Planification écologique : "Il faut se réintéresser à la cuisine, à la diversification des aliments" pour Anna Notarianni du Groupe Sodexo
Réduire nos émissions de gaz à effet de serre de moitié d’ici 2030, c'est l'objet de la planification écologique présentée lundi 18 septembre par la Première ministre, Elisabeth Borne, aux différents partis politiques avant une présentation officielle par le président de la République, Emmanuel Macron le lundi suivant. Des objectifs chiffrés ont été mis en place par le gouvernement. Tous les secteurs sont mis à contribution. Anna Notarianni, secrétaire générale et directrice impact du Groupe Sodexo, leader de la restauration collective en France, nous explique leur stratégie pour réduire leur empreinte carbone.
franceinfo : Le gouvernement Borne se fixe donc un objectif de baisse des émissions de CO2 de quelque 13 millions de tonnes pour le secteur agricole à horizon 2030. C'est énorme et cela suppose que les Français réduisent sérieusement leur consommation de viande. Est-ce que c'est vrai qu'on mange plus de viande en France qu'ailleurs ?
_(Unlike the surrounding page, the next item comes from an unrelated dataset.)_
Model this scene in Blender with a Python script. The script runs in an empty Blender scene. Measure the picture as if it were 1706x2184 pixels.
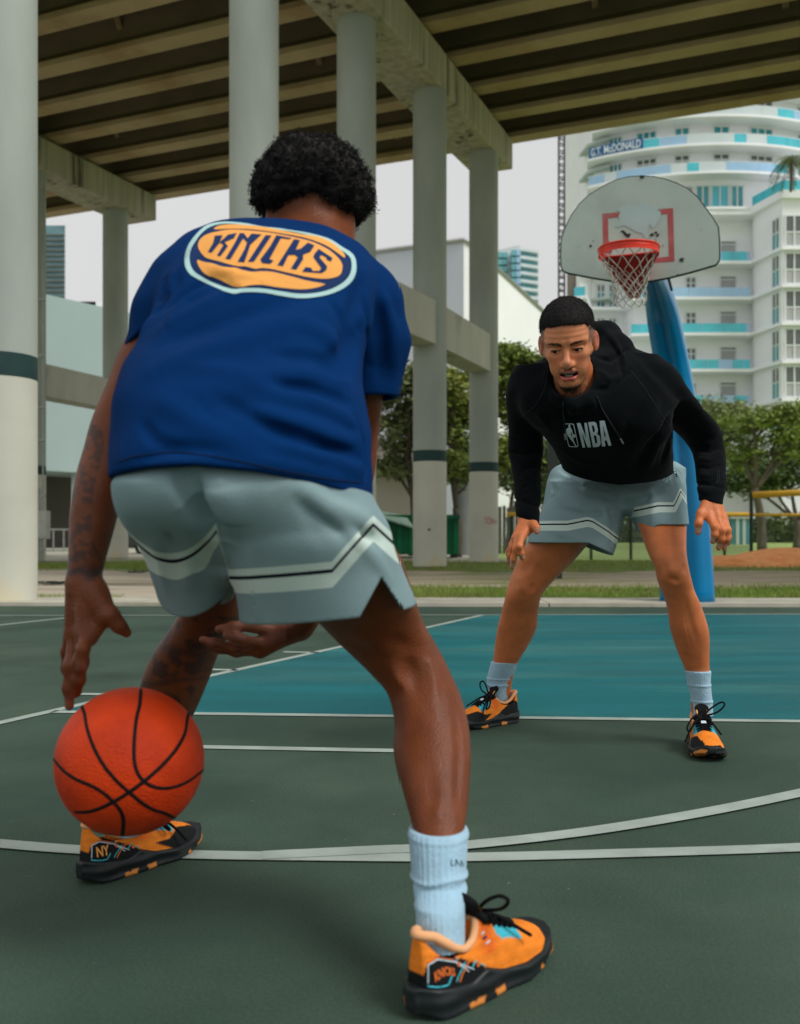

Anna Notarianni : Je pense qu'il faut faire la promotion d'une alimentation durable. Ça veut dire apporter plus de végétaux dans l'alimentation et ça ne veut pas dire du tout supprimer la viande, parce que la viande est une bonne protéine qui est utile. Mais ça veut dire limiter les excès. C'est une des recommandations du GIEC. Et le groupe Sodexo a commencé sa transition alimentaire en 2017 en travaillant d'abord les produits durables, en travaillant avec ses fournisseurs. Sodexo a pris des engagements à 2025 de baisser nos gaz à effet de serre de -35%. Et l'année dernière, on était à -28%.
Comment est ce qu'on fait en sorte qu'à la cantine, on choisisse de l'alimentation végétale plutôt qu'animale? Le steak de soja, ce n'est pas toujours très appétissant.
Vous venez de prononcer le mot magique. Ce n'est pas toujours "appétissant". Il faut que ça devienne toujours très appétissant et très goûteux. Comment est-ce qu'on fait ? C'est très simple, on forme le chef à la gastronomie végétale. C'est une vraie expertise culinaire. C'est par le plaisir qu'on peut végétaliser l'alimentation. Et donc je vais vous donner quatre exemples de menus qu'on appelle bas carbone. Par exemple le colombo de poulet à la patate douce. En restauration commerciale, on fait un carpaccio de bœuf aux petits légumes acidulés, un confit d'aubergine à la feta. Et pour les gourmands, on a des cakes au chocolat et aux lentilles. C'est par la diversité de l'alimentation qu'on replace une offre qui a été particulièrement bien travaillée, cuisinée et présentée aux consommateurs. Quand nos chefs reviennent de la formation à l'école Lenôtre sur la cuisine végétale, on constate une augmentation de 30% de la consommation de ces mets.
On voit que l'importation de viande a augmenté, notamment dans la restauration collective, de plus de 10%. C'est quand même contradictoire avec une alimentation de meilleure qualité, plus proche de chez nous. C'est parce que ça coûte moins cher ?
La composante du prix existe. Ce qu'il faut faire, c'est lutter tous ensemble contre le gaspillage. Ce n'est pas normal d'avoir autant de gaspillage sur toute la filière alimentaire dans le monde. C'est 35% de gaspillage alimentaire. Et donc oui, il faut consommer mieux de viande et donc il ne faut pas consommer plus de viande si ce n'est pas mieux de viande. Et vraiment ça, c'est le credo de chez Sodexo.
Mais en attendant, si l'importation de viande augmente dans la restauration collective, c'est parce que les donneurs d'ordres vous demandent aussi de faire attention aux prix. On a une inflation alimentaire de plus de 11%.
Chez Sodexo, on consomme pratiquement exclusivement de la viande d'origine française. Donc c'est un travail de longue haleine avec les clients, avec les fournisseurs. Et donc oui, bien entendu, il faut tous ensemble prendre la mesure que la lutte contre le gaspillage alimentaire, c'est une des solutions pour maîtriser les coûts. Mais encore une fois, je le répète, il faut se réintéresser à la cuisine, à la diversification des aliments. C'est la solution. Et c'est par le plaisir gustatif et culinaire qu'on élargit et qu'on change les comportements. La transition alimentaire, on y est parti pour des années, donc il faut organiser cette coopération, les filières locales et investir dans la formation, dans l'éducation des consommateurs.